The Punk Reader: Research Transmissions from the Local and the Global

The Punk Reader: Research Transmissions from the Local and the Global
by Mike Dines, Alastair Gordon, Paula Guerra and Russ Bestley, Editors

Intellect Books, Bristol, UK, 2019
328 pp. Paper, $33.00
ISBN: 9781789381290.

Reviewed by
Mike Mosher
February 2020

Are Punk and scholarship dialectical opposites? A good Punk song is a short, sharp shock; a good academic paper is fully developed, carrying citations and bibliography. Punk is best insouciantly tossed off, weak when it takes itself too seriously; scholarly research and publication are serious, impressive endeavors, thoughtfully developed and revised. My own Punk lodestar Iggy Pop said a few years ago on a nighttime TV talk show that all Rock needed “something stupid” about it, “or else you get Bono”. Yet The Punk Reader examines Punk generations beyond Iggy’s Stooges and stoogelings of 50 years ago, its recent communities in various nations, locations, and circumstances. Twenty-first century Punk blossoms around the urban planet, and here are some dispatches.
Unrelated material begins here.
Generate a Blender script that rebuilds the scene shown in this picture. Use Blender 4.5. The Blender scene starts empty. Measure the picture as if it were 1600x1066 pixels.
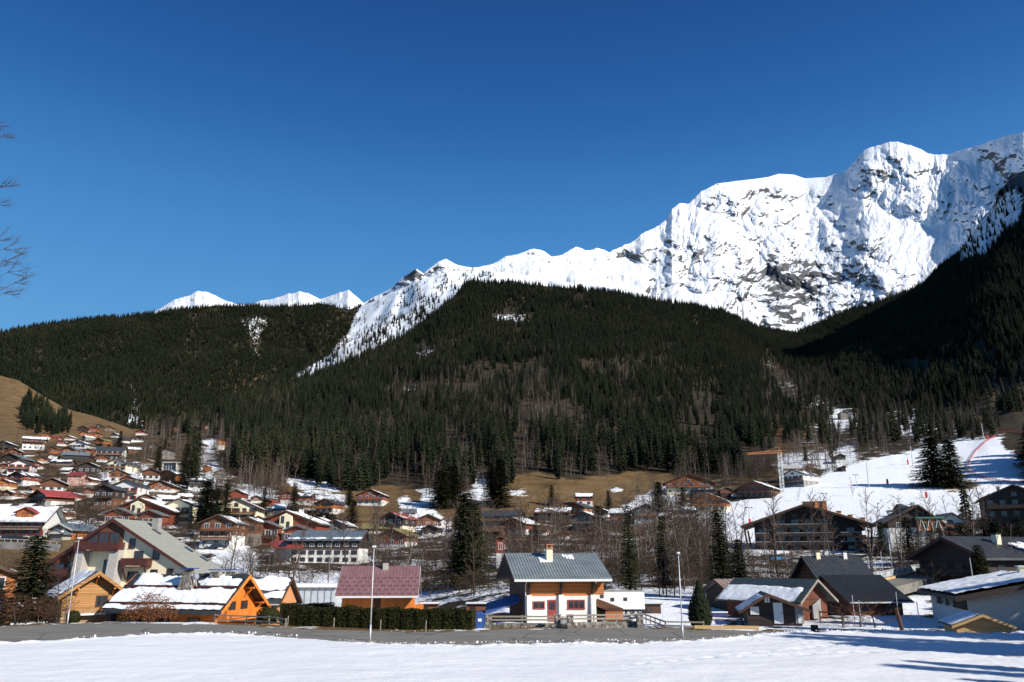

Kristy Loman explains how Groningen Punks distinguish themselves from the rest of Holland, interrogating the local and the global from interviewees ages 23 to 55. Punk is parsed in Portugal and in Vancouver as is the nature of both aging and nomadism within Punk scenes. Punk’s various self-defined groupings in Madrid over the decades is further complicated by Central American refugees and sectarian politics there. Guadalajara, Mexico is a hotbed of Anarcho-Punk, while the Sao Paulo subway system is a contested zone among Punks, police, and populace. The Punk Reader travels around the world in academic clarity. We learn of autonomous community in Bandung and “sonic extremism” as one buttresses of identity in Malaysia, and a chapter on the Punk scene in China affirms my own glimpse of it from brief phone videos of bands that friends teaching in China periodically post.

There have always been great arguments about authenticity in the world of Punk, here raised by documenting Iran’s unofficial, hence underground, musical scene, thus broadening the aesthetic definition of Punk music. Often authenticity arguments arise when bands expand their audience into the mainstream, perhaps comparable to criticisms of people of color “leaving the hood” upon career advancement. Alastair “Gords” Gordon recounts the hand-wringing and anger over Chumbawumba’s moment of success.
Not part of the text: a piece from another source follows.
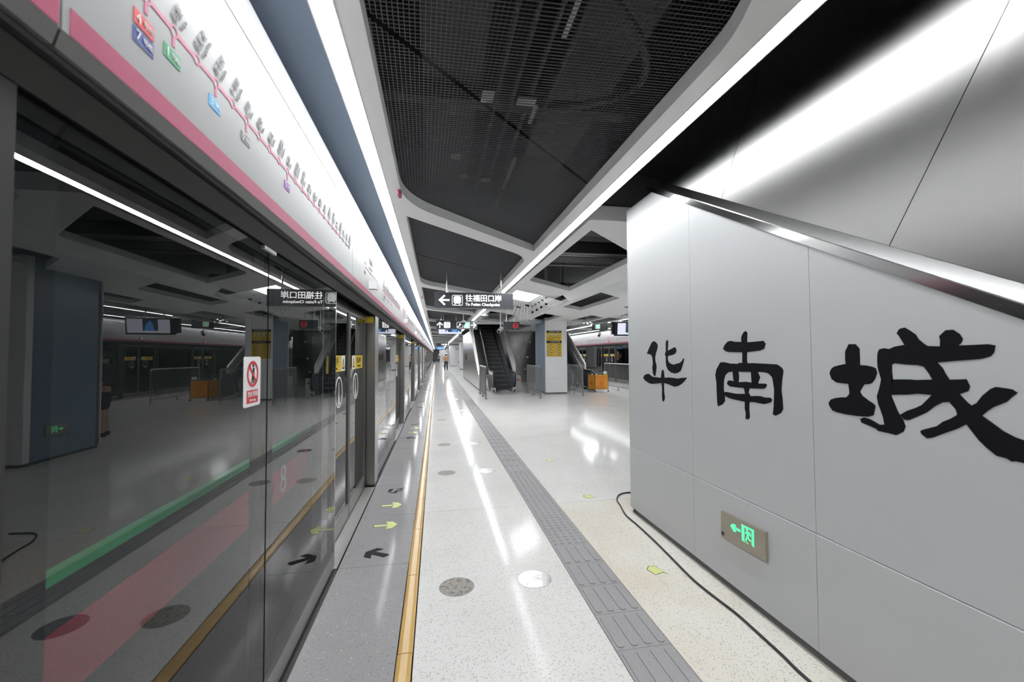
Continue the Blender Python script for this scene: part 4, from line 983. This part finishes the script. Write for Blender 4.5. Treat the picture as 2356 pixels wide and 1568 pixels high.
MB().decal([rect(.10, .03, 1.16, .46)], OO, R_, U_, .003).build('display', SCREENW, tv)
MB().decal([rect(.40, .10, .78, .46)], OO+R_.cross(U_)*.003, R_, U_, .002).build('picture_area', SCREEND, tv)
MB().decal([[(.50, .10), (.74, .10), (.70, .30), (.60, .42), (.52, .30)]], OO+R_.cross(U_)*.005, R_, U_, .002).build('picture_shape', SCREENB, tv)
b = MB(); pole(b, 7.0, 15.15, 2.8, 3.3, .02); pole(b, 7.5, 15.1, 2.8, 3.3, .02); b.build('hanger_pole', STEEL, tv)
# pink tags on the ceiling frame
t_ = MB().sweep_z(rrect(-.345, 3.90, -.315, 4.02, .012), 3.06, 3.097).build('hanging_tag', PINK); tag(t_, 'small pink tag hanging from the ceiling frame corner', 'tag')
t_ = MB().sweep_z(rrect(-.38, 11.0, -.34, 11.15, .015), 3.07, 3.097).build('hanging_tag', PINK); tag(t_, 'tiny pink tag farther along the left ceiling band', 'tag')

# light panels and perforated panels in the second ceiling bay, both sides
def quad_grid(A, B, Cq, Dq, nu, nv, big, thick=.012):
    A, B, Cq, Dq = map(Vector, (A, B, Cq, Dq)); b = MB(); used = set()
    f = lambda u, v: (A*(1-u)+B*u)*(1-v)+(Dq*(1-u)+Cq*u)*v
    up = Vector((0, 0, thick))
    def cell(u0, v0, u1, v1, h):
        pts = [(u0, v0), (u1, v0), (u1, v1), (u0, v1)]; cu, cv = (u0+u1)/2, (v0+v1)/2
        inn = [(cu+(p-cu)*h[0], cv+(q-cv)*h[1]) for p, q in pts]
        vs = [f(*p) for p in pts]+[f(*p) for p in inn]+[f(*p)+up for p in inn]
        b.add(vs, [(i, (i+1) % 4, 4+(i+1) % 4, 4+i) for i in range(4)]+[(4+i, 4+(i+1) % 4, 8+(i+1) % 4, 8+i) for i in range(4)])
    for (i, j) in big:
        if any((i+a, j+c) in used for a in range(2) for c in range(2)) or i+2 > nu or j+2 > nv: continue
        for a in range(2):
            for c in range(2): used.add((i+a, j+c))
        cell(i/nu, j/nv, (i+2)/nu, (j+2)/nv, (.82, .82))
    for i in range(nu):
        for j in range(nv):
            if (i, j) not in used: cell(i/nu, j/nv, (i+1)/nu, (j+1)/nv, (.6, .6))
    return b
def coffer(T, lab, n):
    lp_ = thing('light_panel', f'square glowing light panel in the ceiling, {lab}', 'light', T(2.2, 10.6, 3.1))
    q = [T(x, y, 3.115) for x, y in ((1.86, 9.75), (2.63, 10.50), (2.63, 11.86), (1.86, 11.1))]
    MB().prism(list(range(4)), lambda *a: (0, 0, 0), lambda *a: (0, 0, 0)) if False else None
    b = MB(); b.add(q+[(x, y, z+.03) for x, y, z in q], [(0, 1, 2, 3), (4, 5, 6, 7)]+[(i, (i+1) % 4, 4+(i+1) % 4, 4+i) for i in range(4)]); b.build('diffuser', PANEL, lp_)
    random.seed(11)
    pp = thing('perforated_panel', f'white perforated ceiling panels folded beside the light panel, {lab}', 'ceiling panel', T(2.6, 12.5, 3.1))
    big = [(1, 3), (5, 5), (8, 2), (3, 9), (7, 10), (1, 12)]
    quad_grid(T(1.86, 11.12, 3.112), T(2.64, 11.88, 3.112), T(3.25, 14.3, 2.79), T(1.82, 13.9, 3.09), 10, 15, big).build('left_panel', WHITE, pp, kind='stuff')
    big = [(2, 2), (2, 6), (2, 10), (2, 14), (2, 18), (5, 1), (5, 5), (5, 9), (5, 13), (8, 3)]
    quad_grid(T(2.65, 11.88, 3.112), T(2.67, 10.60, 3.112), T(3.2, 10.35, 2.94), T(3.25, 14.3, 2.79), 20, 10, [(b_, a_) for a_, b_ in big], .012).build('right_panel', WHITE, pp, kind='stuff')
coffer(lambda x, y, z: (x, y, z), 'above the charcoal train sign', 0)
coffer(lambda x, y, z: (9.66-x, 30.4-y, z), 'on the far right', 1)

# ------------------------------------------------------------------ escalators
T30 = math.tan(math.radians(30))
def escalator(label, xl, xr, y0, xo_l, xo_r):
    """xl/xr balustrade planes, y0 where the incline starts, xo_* outer edges of the decking"""
    t = thing('escalator', label, 'escalator', ((xl+xr)/2, y0, 0))
    yb, yt = y0-1.9, y0+8.6
    zl = lambda y: max(0, (y-y0)*T30)
    run = .3465
    for i in range(-1, 26):
        y = y0+.1+run*i; z = .2*(i+1) if i >= 0 else .02
        st = MB().box(xl+.06, xr-.06, y, y+run+.02, z-.2 if i >= 0 else z-.02, z)
        for g in range(9):
            gx = xl+.07+(xr-xl-.14)*g/9
            if i < 9: st.box(gx, gx+(xr-xl-.14)/18, y-.003, y, z-.19, z-.015) if i >= 0 else None
        s_ = st.build('step', STEP, t)
        if i >= 0: MB().box(xl+.06, xr-.06, y-.006, y+.018, z-.012, z+.003).build('step_nosing', STEPN, s_)
    prof = lambda h: [(yb+.35, h), (y0, h), (yt, h+(yt-y0)*T30)]
    for x, s, nm in ((xl, 1, 'left'), (xr, -1, 'right')):
        lo = prof(.06); hi = prof(.80)
        MB().sweep_x([(yb+.55, .10), (y0, .10), (yt, .10+(yt-y0)*T30), (yt, .82+(yt-y0)*T30), (y0+.25, .86), (y0-.2, .80), (yb+.55, .80)], x-.02, x+.02).build('balustrade', BALU, t)
        MB().sweep_x([(yb+.3, .0), (y0-.1, .0), (yt, -.1+(yt-y0)*T30), (yt, .12+(yt-y0)*T30), (y0+.05, .14), (y0-.35, .06), (yb+.3, .06)], x-.03+.04*s, x+.03+.02*s if s > 0 else x+.03-.04).build('skirt', BALU, t)
        path = smooth_path([(yb+.85, .10), (yb+.50, .14), (yb+.30, .30), (yb+.22, .52), (yb+.32, .74), (yb+.55, .84), (y0-.5, .86), (y0-.1, .87), (y0+.35, 1.02), (y0+1.0, .86+1.0*T30), (yt, .86+(yt-y0)*T30)], 5)
        MB().tube([(x, y, z) for y, z in path], .04, 8).build('handrail', RUBBER, t, smooth=True)
        MB().tube([(x, y+(.02 if y < yb+.5 else 0), z-.05) for y, z in path[8:]], .022, 6).build('handrail_trim', STEELB, t)
        MB().tube([(x+.05*s, y, z) for y, z in ((yb+.5, .05), (y0-.35, .09), (y0+.1, .20), (yt, .16+(yt-y0)*T30))], .014, 6).build('skirt_trim', STEELB, t)
        MB().box(x-.09, x+.09, yb+.36, yb+.62, 0, .20).build('newel_base', STEEL, t)
        MB().box(x-.035, x+.035, yb+.355, yb+.36, .06, .12).build('newel_inlet', BLACK, t)
        MB().sweep_x([(yb+.32, .2), (yb+.29, .4), (yb+.34, .62), (yb+.5, .78), (yb+.62, .78), (yb+.55, .2)], x-.028, x+.028).build('newel_cap', STEEL, t)
        xo = xo_l if s > 0 else xo_r
        # outer decking band
        MB().prism([(x-.05*s, 0), (xo, 0), (xo, .05), (x-.05*s, .05)], lambda a, b_: (a, y0-.2, .66+b_), lambda a, b_: (a, yt, .66+b_+(yt-y0+.2)*T30)).build('outer_deck', STEELB, t)
        if s < 0: MB().prism([(xo, .0), (xo+.06, .0), (xo+.06, .62), (xo, .58)], lambda a, b_: (a, y0+.1, .55+b_), lambda a, b_: (a, yt, .55+b_+(yt-y0-.1)*T30)).build('side_fascia', SATIN, t)
    MB().box(xl-.1, xr+.1, yb-.6, y0+.12, -.055, .004).build('landing_plate', LANDM, t)
    MB().box(xl+.06, xr-.06, y0-.12, y0+.1, .004, .012).build('comb_plate', STEELD, t)
    MB().decal([rect(0, 0, .22, .16)], (xr-.021, y0-1.0, .52), (0, 1, 0), ZAX, .001)
    MB().box(xr-.0225, xr-.0205, y0-1.25, y0-1.05, .48, .64).build('notice_label', BLUEP, t)
    MB().box(xr+.12, xr+.34, yb+.72, y0-.2, 0, .68).build('control_panel', STEEL, t)
    MB().tube([(xr+.23, yb+.72, .50), (xr+.23, yb+.69, .50)], .045, 12).build('stop_button', REDP, t)
    return t
escalator('escalator with black steps rising behind the no-entry sign', 2.38, 3.28, 19.25, 1.97, 3.58)
escalator('escalator on the far right behind the orange folding barrier', 5.95, 6.85, 19.4, 5.65, 7.05)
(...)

Benjamin Van Loon’s chapter on Los Angeles Powercore genre, begins its history in the mid-seventies Glam of Rodney’s English Disco. Powercore is the music of Powerviolence, which despite an eye on California Punk during that era, are terms I’d never read before. While maintaining the standards of the rest of the book, his essay is leavened with underlying bemusement of a seasoned rogue; he’s the author here with whom I’d most like to share a beer (and then throw the bottles at the band! Sorry).

Punk has flourished internationally as a place for outsiders, kids who didn’t fit in with parental or hegemonic peer expectations—what in the Stooges’ era were called “freeks”. A countervailing media-driven force is conformity, required “Punk” tropes (short songs, leather/torn/pinned clothes) rather than functional strategies, that might provide suburban comfort at the cost of creativity. The Punk Reader is a serious reference and a good read, but something seemingly missing is humor, a light touch here and there (appropriate in some chapters’ concluding paragraphs?). This is a criticism I’ve had for other distinguished books on this community-building music of emotional surge, defiant adrenalin and ecstatic joys. Am I the only reader who needs to be reminded that Punk rock n’ look n’ lifestyle is terrific fun, too?

I respect this substantial book, but I wish I found it a bit more transgressive, cynical, inventive…that is, Punk. And irritated that it’s most lawlessly so in its failure to list picture credits; I’m constantly amazed when scholarly projects scrupulous about textual citation are sloppy regarding visual imagery. The essays with their responsibly captioned photos of Punks in their elements are gatecrashed by cool gnarly photocopied flyers tossed, enlivening the party and very welcome but disappointingly unsourced. The book designer might reply: Whaddya expect, I’m a Punk.